Task details =>
All of the material below is to be retyped exactly.

*-*-*

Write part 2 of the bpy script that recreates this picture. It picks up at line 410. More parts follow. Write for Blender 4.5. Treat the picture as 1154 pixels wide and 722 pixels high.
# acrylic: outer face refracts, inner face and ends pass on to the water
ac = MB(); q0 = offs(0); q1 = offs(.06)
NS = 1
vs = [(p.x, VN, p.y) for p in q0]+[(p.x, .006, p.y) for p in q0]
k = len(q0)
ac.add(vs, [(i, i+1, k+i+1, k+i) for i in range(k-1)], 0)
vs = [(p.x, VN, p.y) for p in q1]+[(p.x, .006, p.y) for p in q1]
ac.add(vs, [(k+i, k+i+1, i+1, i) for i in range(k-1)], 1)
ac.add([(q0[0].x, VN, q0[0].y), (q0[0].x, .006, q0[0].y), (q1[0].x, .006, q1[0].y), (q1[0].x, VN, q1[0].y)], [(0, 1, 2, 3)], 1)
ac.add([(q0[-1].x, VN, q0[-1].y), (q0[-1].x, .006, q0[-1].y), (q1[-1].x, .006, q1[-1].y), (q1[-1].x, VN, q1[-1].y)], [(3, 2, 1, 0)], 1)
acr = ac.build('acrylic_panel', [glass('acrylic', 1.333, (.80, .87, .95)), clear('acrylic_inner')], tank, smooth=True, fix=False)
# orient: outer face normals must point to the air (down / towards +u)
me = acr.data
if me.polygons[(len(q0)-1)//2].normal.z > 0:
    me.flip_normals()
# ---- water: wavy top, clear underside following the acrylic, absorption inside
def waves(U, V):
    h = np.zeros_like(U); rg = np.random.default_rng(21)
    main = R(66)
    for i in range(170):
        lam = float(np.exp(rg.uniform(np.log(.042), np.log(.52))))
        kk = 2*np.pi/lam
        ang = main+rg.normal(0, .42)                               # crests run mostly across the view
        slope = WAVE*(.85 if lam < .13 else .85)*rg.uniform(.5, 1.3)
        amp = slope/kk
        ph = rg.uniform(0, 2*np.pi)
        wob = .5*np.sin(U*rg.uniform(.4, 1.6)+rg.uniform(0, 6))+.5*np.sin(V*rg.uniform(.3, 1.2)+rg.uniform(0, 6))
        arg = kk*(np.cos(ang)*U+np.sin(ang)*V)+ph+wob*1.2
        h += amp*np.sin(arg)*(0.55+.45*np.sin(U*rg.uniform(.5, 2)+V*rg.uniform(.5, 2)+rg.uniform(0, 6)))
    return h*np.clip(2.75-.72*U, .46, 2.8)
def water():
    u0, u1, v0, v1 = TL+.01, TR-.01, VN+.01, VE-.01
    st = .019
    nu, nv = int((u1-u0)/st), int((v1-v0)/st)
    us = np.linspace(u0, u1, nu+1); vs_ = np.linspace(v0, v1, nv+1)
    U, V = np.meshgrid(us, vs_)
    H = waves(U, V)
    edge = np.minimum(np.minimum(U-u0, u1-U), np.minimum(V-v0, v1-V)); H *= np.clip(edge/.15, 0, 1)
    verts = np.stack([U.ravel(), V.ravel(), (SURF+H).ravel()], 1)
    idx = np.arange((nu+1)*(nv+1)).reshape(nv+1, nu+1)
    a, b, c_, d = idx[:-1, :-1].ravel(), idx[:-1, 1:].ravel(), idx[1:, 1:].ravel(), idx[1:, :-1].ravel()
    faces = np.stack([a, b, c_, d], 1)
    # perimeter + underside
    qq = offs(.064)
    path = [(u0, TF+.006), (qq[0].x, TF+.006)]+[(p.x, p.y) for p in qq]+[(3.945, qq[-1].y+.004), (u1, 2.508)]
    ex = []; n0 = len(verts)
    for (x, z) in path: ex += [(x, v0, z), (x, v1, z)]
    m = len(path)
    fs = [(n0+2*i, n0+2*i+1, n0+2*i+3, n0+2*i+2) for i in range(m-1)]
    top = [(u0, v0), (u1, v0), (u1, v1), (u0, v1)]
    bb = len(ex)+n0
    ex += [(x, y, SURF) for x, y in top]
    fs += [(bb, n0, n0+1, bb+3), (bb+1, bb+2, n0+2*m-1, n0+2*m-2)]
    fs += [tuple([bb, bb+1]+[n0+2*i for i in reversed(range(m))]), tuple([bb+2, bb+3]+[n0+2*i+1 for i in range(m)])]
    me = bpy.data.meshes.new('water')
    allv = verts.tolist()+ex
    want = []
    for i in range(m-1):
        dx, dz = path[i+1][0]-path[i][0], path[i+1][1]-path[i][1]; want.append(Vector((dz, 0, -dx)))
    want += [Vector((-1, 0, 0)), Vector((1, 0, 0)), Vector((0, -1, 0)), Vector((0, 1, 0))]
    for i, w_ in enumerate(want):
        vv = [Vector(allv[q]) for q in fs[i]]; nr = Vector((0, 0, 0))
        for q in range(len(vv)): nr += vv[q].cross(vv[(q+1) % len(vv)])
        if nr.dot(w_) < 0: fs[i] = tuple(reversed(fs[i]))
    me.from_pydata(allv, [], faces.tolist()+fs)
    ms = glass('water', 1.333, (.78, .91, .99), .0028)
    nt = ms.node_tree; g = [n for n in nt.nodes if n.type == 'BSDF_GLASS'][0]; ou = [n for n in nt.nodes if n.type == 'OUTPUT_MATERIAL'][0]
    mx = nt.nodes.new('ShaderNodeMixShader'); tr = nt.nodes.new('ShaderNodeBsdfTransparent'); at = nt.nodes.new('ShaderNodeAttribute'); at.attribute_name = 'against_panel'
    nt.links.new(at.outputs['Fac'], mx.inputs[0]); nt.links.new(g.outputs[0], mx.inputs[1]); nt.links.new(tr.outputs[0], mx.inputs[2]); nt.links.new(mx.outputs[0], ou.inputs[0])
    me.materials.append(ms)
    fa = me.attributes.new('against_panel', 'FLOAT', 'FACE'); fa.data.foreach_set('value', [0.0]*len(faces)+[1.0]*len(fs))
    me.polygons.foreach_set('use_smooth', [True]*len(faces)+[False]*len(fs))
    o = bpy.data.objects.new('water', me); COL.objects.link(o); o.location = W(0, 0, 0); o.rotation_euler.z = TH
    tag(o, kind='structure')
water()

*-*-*

Answer to this exercise =>
Write part 2 of the bpy script that recreates this picture. It picks up at line 410. More parts follow. Write for Blender 4.5. Treat the picture as 1154 pixels wide and 722 pixels high.
# acrylic: outer face refracts, inner face and ends pass on to the water
ac = MB(); q0 = offs(0); q1 = offs(.06)
NS = 1
vs = [(p.x, VN, p.y) for p in q0]+[(p.x, .006, p.y) for p in q0]
k = len(q0)
ac.add(vs, [(i, i+1, k+i+1, k+i) for i in range(k-1)], 0)
vs = [(p.x, VN, p.y) for p in q1]+[(p.x, .006, p.y) for p in q1]
ac.add(vs, [(k+i, k+i+1, i+1, i) for i in range(k-1)], 1)
ac.add([(q0[0].x, VN, q0[0].y), (q0[0].x, .006, q0[0].y), (q1[0].x, .006, q1[0].y), (q1[0].x, VN, q1[0].y)], [(0, 1, 2, 3)], 1)
ac.add([(q0[-1].x, VN, q0[-1].y), (q0[-1].x, .006, q0[-1].y), (q1[-1].x, .006, q1[-1].y), (q1[-1].x, VN, q1[-1].y)], [(3, 2, 1, 0)], 1)
acr = ac.build('acrylic_panel', [glass('acrylic', 1.333, (.80, .87, .95)), clear('acrylic_inner')], tank, smooth=True, fix=False)
# orient: outer face normals must point to the air (down / towards +u)
me = acr.data
if me.polygons[(len(q0)-1)//2].normal.z > 0:
    me.flip_normals()
# ---- water: wavy top, clear underside following the acrylic, absorption inside
def waves(U, V):
    h = np.zeros_like(U); rg = np.random.default_rng(21)
    main = R(66)
    for i in range(170):
        lam = float(np.exp(rg.uniform(np.log(.042), np.log(.52))))
        kk = 2*np.pi/lam
        ang = main+rg.normal(0, .42)                               # crests run mostly across the view
        slope = WAVE*(.85 if lam < .13 else .85)*rg.uniform(.5, 1.3)
        amp = slope/kk
        ph = rg.uniform(0, 2*np.pi)
        wob = .5*np.sin(U*rg.uniform(.4, 1.6)+rg.uniform(0, 6))+.5*np.sin(V*rg.uniform(.3, 1.2)+rg.uniform(0, 6))
        arg = kk*(np.cos(ang)*U+np.sin(ang)*V)+ph+wob*1.2
        h += amp*np.sin(arg)*(0.55+.45*np.sin(U*rg.uniform(.5, 2)+V*rg.uniform(.5, 2)+rg.uniform(0, 6)))
    return h*np.clip(2.75-.72*U, .46, 2.8)
def water():
    u0, u1, v0, v1 = TL+.01, TR-.01, VN+.01, VE-.01
    st = .019
    nu, nv = int((u1-u0)/st), int((v1-v0)/st)
    us = np.linspace(u0, u1, nu+1); vs_ = np.linspace(v0, v1, nv+1)
    U, V = np.meshgrid(us, vs_)
    H = waves(U, V)
    edge = np.minimum(np.minimum(U-u0, u1-U), np.minimum(V-v0, v1-V)); H *= np.clip(edge/.15, 0, 1)
    verts = np.stack([U.ravel(), V.ravel(), (SURF+H).ravel()], 1)
    idx = np.arange((nu+1)*(nv+1)).reshape(nv+1, nu+1)
    a, b, c_, d = idx[:-1, :-1].ravel(), idx[:-1, 1:].ravel(), idx[1:, 1:].ravel(), idx[1:, :-1].ravel()
    faces = np.stack([a, b, c_, d], 1)
    # perimeter + underside
    qq = offs(.064)
    path = [(u0, TF+.006), (qq[0].x, TF+.006)]+[(p.x, p.y) for p in qq]+[(3.945, qq[-1].y+.004), (u1, 2.508)]
    ex = []; n0 = len(verts)
    for (x, z) in path: ex += [(x, v0, z), (x, v1, z)]
    m = len(path)
    fs = [(n0+2*i, n0+2*i+1, n0+2*i+3, n0+2*i+2) for i in range(m-1)]
    top = [(u0, v0), (u1, v0), (u1, v1), (u0, v1)]
    bb = len(ex)+n0
    ex += [(x, y, SURF) for x, y in top]
    fs += [(bb, n0, n0+1, bb+3), (bb+1, bb+2, n0+2*m-1, n0+2*m-2)]
    fs += [tuple([bb, bb+1]+[n0+2*i for i in reversed(range(m))]), tuple([bb+2, bb+3]+[n0+2*i+1 for i in range(m)])]
    me = bpy.data.meshes.new('water')
    allv = verts.tolist()+ex
    want = []
    for i in range(m-1):
        dx, dz = path[i+1][0]-path[i][0], path[i+1][1]-path[i][1]; want.append(Vector((dz, 0, -dx)))
    want += [Vector((-1, 0, 0)), Vector((1, 0, 0)), Vector((0, -1, 0)), Vector((0, 1, 0))]
    for i, w_ in enumerate(want):
        vv = [Vector(allv[q]) for q in fs[i]]; nr = Vector((0, 0, 0))
        for q in range(len(vv)): nr += vv[q].cross(vv[(q+1) % len(vv)])
        if nr.dot(w_) < 0: fs[i] = tuple(reversed(fs[i]))
    me.from_pydata(allv, [], faces.tolist()+fs)
    ms = glass('water', 1.333, (.78, .91, .99), .0028)
    nt = ms.node_tree; g = [n for n in nt.nodes if n.type == 'BSDF_GLASS'][0]; ou = [n for n in nt.nodes if n.type == 'OUTPUT_MATERIAL'][0]
    mx = nt.nodes.new('ShaderNodeMixShader'); tr = nt.nodes.new('ShaderNodeBsdfTransparent'); at = nt.nodes.new('ShaderNodeAttribute'); at.attribute_name = 'against_panel'
    nt.links.new(at.outputs['Fac'], mx.inputs[0]); nt.links.new(g.outputs[0], mx.inputs[1]); nt.links.new(tr.outputs[0], mx.inputs[2]); nt.links.new(mx.outputs[0], ou.inputs[0])
    me.materials.append(ms)
    fa = me.attributes.new('against_panel', 'FLOAT', 'FACE'); fa.data.foreach_set('value', [0.0]*len(faces)+[1.0]*len(fs))
    me.polygons.foreach_set('use_smooth', [True]*len(faces)+[False]*len(fs))
    o = bpy.data.objects.new('water', me); COL.objects.link(o); o.location = W(0, 0, 0); o.rotation_euler.z = TH
    tag(o, kind='structure')
water()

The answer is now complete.